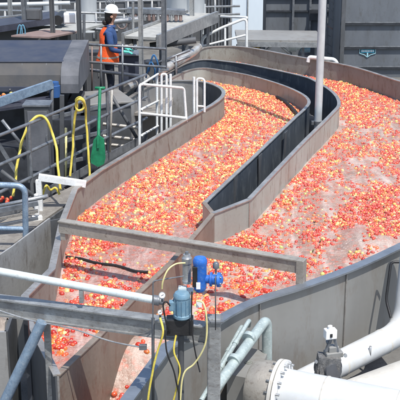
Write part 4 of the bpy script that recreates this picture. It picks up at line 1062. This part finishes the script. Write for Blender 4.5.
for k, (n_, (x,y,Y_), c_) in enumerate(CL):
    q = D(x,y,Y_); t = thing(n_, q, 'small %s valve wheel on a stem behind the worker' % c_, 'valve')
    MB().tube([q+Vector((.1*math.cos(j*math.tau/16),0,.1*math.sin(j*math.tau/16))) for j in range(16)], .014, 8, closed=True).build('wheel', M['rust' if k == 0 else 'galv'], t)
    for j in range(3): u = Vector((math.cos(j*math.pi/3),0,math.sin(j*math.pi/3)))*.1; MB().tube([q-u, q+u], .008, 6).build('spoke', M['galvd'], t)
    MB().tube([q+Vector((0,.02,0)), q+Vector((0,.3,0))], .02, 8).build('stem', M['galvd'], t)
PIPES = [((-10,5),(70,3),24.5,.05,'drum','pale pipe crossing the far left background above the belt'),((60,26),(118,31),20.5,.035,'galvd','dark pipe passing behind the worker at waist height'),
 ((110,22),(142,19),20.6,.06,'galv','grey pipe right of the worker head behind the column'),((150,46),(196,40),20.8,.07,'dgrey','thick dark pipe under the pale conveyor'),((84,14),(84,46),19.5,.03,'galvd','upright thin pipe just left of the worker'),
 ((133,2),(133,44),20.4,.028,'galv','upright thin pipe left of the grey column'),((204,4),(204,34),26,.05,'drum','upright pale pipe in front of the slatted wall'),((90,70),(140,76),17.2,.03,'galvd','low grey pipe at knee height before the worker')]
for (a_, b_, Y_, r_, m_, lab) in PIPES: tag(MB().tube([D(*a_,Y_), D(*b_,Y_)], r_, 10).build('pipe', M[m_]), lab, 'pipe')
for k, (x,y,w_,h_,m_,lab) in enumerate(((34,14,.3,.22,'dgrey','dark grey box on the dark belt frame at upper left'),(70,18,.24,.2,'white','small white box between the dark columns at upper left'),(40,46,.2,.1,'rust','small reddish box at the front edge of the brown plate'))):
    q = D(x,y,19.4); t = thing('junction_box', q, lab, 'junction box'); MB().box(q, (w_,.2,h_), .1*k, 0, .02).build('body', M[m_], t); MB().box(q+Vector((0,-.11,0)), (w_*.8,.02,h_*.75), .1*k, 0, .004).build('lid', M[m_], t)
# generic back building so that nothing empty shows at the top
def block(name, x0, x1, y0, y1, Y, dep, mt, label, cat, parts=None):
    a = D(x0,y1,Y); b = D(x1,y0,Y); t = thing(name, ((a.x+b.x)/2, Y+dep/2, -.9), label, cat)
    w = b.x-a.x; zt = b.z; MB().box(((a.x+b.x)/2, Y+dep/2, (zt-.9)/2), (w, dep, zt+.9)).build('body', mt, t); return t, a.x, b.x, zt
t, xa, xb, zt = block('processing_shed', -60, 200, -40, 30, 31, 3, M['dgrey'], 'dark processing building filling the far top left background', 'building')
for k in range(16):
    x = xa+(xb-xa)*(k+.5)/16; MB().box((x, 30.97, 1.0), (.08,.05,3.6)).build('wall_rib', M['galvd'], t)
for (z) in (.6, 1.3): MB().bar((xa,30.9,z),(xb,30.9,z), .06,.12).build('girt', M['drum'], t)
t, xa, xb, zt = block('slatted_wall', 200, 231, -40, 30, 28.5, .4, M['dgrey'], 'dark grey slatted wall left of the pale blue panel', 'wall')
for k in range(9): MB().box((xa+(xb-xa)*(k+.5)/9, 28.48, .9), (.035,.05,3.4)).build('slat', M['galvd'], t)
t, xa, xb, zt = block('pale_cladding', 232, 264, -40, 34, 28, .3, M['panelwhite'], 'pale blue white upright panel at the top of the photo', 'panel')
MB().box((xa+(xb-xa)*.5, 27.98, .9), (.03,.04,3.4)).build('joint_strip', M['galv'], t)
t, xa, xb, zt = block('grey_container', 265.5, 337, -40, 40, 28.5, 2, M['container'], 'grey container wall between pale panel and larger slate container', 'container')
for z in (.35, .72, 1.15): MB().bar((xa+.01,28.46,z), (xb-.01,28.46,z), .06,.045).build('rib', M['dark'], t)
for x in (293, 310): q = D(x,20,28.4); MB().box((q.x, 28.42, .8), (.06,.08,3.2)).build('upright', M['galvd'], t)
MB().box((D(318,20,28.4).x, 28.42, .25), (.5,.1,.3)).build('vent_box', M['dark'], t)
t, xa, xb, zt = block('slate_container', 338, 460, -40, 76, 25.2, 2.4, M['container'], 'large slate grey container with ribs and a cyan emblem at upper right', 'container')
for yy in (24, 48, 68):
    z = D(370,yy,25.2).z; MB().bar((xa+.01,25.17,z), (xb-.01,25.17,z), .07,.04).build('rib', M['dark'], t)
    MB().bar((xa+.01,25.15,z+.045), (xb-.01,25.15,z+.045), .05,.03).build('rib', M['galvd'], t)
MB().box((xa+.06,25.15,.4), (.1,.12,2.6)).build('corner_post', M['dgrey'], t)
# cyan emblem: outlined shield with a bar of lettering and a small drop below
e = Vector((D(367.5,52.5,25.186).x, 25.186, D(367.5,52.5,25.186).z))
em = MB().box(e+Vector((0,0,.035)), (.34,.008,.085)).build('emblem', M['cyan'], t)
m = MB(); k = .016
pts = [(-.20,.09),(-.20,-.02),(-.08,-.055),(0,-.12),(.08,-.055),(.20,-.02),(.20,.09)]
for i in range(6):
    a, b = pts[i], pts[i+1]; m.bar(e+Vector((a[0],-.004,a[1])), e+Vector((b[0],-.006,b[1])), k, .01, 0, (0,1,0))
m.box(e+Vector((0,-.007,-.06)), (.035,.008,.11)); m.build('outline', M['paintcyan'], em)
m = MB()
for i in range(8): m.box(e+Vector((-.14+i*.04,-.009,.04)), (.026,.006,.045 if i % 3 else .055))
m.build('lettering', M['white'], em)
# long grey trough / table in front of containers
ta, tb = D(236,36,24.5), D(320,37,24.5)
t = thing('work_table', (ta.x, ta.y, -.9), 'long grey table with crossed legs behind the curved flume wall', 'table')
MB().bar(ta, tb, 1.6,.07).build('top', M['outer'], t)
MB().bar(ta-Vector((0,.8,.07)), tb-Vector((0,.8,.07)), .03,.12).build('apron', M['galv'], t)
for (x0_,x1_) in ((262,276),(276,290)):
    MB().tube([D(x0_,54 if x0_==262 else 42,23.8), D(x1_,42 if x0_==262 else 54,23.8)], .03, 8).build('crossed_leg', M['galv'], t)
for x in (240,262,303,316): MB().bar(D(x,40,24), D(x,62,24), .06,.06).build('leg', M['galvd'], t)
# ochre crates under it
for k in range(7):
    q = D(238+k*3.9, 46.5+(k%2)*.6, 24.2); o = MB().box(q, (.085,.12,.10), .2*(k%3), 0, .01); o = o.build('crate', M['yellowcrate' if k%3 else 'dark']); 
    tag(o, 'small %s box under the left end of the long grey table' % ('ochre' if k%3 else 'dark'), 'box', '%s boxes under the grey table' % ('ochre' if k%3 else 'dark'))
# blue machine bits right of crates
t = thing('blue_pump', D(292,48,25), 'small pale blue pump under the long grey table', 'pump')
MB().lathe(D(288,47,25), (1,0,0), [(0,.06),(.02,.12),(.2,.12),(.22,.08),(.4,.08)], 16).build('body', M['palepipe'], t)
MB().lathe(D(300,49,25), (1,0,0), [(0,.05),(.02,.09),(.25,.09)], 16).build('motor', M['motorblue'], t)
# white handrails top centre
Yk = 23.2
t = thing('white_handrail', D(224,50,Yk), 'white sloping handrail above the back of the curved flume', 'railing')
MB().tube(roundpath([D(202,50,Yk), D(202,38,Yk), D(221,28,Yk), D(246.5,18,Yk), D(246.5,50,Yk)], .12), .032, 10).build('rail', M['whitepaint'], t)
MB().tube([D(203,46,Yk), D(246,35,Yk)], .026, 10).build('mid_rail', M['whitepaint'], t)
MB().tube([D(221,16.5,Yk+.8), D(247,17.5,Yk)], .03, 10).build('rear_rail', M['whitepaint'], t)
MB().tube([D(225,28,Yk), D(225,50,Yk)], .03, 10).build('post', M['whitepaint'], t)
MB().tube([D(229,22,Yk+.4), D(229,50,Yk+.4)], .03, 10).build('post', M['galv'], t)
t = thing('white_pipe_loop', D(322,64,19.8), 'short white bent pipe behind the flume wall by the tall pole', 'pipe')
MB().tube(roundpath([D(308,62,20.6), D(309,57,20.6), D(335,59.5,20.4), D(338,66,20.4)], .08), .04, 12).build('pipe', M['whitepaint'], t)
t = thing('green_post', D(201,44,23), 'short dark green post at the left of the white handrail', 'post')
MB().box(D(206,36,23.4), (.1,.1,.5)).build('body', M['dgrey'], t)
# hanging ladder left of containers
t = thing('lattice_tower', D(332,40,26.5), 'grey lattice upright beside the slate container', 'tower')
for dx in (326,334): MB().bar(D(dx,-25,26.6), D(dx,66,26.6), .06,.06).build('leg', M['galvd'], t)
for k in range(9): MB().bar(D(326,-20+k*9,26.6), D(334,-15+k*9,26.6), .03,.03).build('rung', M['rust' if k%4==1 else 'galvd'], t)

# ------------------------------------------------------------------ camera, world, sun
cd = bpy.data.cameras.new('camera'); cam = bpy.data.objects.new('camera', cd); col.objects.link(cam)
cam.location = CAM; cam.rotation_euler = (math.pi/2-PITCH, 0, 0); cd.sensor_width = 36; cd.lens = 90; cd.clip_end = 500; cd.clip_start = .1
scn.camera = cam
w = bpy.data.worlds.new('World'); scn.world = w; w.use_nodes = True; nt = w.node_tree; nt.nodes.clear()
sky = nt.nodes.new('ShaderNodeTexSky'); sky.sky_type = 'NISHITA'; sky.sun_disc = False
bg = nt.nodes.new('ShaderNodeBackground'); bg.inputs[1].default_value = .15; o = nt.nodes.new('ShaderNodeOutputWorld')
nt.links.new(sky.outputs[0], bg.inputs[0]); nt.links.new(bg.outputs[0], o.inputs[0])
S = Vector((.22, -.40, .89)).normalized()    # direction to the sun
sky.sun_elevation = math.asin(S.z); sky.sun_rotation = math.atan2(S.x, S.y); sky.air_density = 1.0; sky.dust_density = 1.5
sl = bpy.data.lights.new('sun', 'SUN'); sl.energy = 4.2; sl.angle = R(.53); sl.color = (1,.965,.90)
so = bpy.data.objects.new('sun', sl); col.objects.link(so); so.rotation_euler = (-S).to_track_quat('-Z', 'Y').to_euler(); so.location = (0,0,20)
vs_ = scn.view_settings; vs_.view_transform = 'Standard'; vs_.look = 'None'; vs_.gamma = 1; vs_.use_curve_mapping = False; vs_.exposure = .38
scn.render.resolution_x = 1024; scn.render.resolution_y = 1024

◆ **What this task involves**
Report how many lines in the listing above include the word "that". Give nothing but the number.

◆ **Solution for this problem**
2